Monsieur Nathan HATTAB : Président de la Compagnie Nationale des Experts de Justice en Informatique et Techniques Associées

J’ai le plaisir de vous accueillir dans ce colloque de la Compagnie Nationale des Experts de Justice en Informatique et Techniques Associées pour une réflexion sur le thème de la preuve numérique à l’épreuve du litige. Je remercie le Premier Président de la cour d’appel de Paris d’avoir accepté de nous accueillir dans cette superbe salle ainsi que le laboratoire DANTE de l’université de Versailles Saint-Quentin en Yvelines pour sa contribution à ce colloque.

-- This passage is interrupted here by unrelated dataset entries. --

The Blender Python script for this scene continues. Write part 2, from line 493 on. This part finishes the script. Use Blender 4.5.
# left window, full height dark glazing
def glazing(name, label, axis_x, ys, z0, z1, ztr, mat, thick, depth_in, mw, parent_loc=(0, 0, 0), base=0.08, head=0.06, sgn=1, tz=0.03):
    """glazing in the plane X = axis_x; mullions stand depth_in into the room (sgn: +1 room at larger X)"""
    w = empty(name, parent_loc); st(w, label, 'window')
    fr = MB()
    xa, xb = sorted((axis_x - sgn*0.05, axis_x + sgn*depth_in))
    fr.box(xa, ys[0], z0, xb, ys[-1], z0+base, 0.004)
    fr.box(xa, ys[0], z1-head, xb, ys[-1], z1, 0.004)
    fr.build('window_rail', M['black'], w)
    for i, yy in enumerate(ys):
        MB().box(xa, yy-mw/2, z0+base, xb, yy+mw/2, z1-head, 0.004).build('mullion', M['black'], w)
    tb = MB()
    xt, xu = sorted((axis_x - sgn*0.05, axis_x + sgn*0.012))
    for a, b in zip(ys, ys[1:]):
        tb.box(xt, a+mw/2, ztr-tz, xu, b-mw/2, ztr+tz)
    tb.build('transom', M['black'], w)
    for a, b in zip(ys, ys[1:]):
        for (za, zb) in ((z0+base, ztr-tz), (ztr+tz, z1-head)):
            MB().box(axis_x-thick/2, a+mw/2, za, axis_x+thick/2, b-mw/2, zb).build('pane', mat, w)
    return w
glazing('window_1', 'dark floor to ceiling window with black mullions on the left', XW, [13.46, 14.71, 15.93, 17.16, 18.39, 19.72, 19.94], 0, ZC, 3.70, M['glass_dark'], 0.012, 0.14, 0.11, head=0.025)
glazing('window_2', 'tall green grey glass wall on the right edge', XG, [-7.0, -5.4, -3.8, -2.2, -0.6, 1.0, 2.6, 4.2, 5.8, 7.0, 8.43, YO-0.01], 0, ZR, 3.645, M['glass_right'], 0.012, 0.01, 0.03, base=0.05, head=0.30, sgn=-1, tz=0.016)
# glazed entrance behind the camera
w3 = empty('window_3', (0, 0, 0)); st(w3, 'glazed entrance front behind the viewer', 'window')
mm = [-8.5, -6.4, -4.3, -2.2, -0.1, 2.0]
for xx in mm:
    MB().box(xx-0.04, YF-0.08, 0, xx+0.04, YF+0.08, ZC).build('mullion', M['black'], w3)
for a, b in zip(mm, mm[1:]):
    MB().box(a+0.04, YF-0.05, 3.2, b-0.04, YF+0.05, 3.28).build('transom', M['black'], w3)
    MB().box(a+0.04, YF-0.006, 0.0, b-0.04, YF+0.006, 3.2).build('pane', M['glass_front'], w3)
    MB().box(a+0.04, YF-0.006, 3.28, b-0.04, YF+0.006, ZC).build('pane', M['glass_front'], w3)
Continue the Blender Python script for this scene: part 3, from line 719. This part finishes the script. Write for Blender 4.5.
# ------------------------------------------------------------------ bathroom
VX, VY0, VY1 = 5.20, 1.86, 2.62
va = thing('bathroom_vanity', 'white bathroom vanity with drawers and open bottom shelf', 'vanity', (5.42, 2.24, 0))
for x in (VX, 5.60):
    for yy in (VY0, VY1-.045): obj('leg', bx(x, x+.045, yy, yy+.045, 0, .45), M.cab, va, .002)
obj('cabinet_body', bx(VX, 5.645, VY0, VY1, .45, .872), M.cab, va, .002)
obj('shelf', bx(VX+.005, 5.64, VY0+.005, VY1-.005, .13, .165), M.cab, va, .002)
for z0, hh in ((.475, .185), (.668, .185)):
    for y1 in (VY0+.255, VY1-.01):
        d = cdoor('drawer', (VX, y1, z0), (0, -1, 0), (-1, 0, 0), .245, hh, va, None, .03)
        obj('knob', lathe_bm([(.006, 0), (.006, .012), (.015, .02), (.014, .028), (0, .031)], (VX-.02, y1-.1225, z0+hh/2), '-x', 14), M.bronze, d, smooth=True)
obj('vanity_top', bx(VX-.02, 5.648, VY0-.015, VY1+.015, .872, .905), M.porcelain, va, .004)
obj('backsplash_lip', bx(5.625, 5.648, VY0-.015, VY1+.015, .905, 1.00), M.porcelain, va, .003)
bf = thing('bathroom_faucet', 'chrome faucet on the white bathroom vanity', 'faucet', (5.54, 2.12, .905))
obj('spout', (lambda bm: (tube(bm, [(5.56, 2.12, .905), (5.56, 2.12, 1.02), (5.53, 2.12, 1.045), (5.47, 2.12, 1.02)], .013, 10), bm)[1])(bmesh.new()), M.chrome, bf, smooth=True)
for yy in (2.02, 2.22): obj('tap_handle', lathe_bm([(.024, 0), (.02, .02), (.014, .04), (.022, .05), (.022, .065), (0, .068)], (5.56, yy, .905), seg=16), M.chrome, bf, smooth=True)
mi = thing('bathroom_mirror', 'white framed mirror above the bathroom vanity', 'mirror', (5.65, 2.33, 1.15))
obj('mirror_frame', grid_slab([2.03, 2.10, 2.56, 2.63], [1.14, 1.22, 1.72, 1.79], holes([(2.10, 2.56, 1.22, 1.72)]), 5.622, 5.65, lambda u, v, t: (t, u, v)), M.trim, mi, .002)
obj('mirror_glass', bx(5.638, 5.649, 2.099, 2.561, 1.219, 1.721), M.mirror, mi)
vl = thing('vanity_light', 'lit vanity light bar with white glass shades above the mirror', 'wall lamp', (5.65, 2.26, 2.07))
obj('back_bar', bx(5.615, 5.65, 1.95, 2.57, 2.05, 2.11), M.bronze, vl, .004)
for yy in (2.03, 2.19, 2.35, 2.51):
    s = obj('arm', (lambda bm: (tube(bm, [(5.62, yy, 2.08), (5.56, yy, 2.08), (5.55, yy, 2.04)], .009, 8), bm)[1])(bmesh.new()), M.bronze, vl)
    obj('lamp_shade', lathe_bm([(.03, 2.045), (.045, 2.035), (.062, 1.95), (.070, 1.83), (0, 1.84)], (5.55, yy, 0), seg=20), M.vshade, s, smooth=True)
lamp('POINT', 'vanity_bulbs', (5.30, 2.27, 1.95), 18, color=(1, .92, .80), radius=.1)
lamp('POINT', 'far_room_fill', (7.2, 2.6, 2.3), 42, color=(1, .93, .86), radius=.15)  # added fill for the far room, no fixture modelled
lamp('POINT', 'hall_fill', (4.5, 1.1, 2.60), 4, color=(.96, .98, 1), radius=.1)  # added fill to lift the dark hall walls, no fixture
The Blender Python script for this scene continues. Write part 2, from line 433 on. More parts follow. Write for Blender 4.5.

Lorsque les experts sont amenés à expertiser un objet comportant des éléments d’information numérique, ils se posent de nombreuses questions, notamment sur le processus de collecte de ces informations, sur leur conservation, sur les vérifications et sur les précautions à prendre. Ce colloque voudrait répondre au moins en partie à ces questions. Il est organisé en quatre étapes avec une présentation du cadre juridique de la preuve et des critères d’appréciation de la preuve numérique puis deux tables rondes consacrées respectivement à la constitution de la preuve numérique et à l’exploitation de la preuve numérique. Enfin, nous terminerons ce colloque par une synthèse. La Compagnie nationale des experts de justice en informatique et techniques associées (CNEJITA) dispose d’un site (www.cnejita.org) sur lequel vous pourrez trouver les actes du colloque de l’année dernière et ceux de cette année.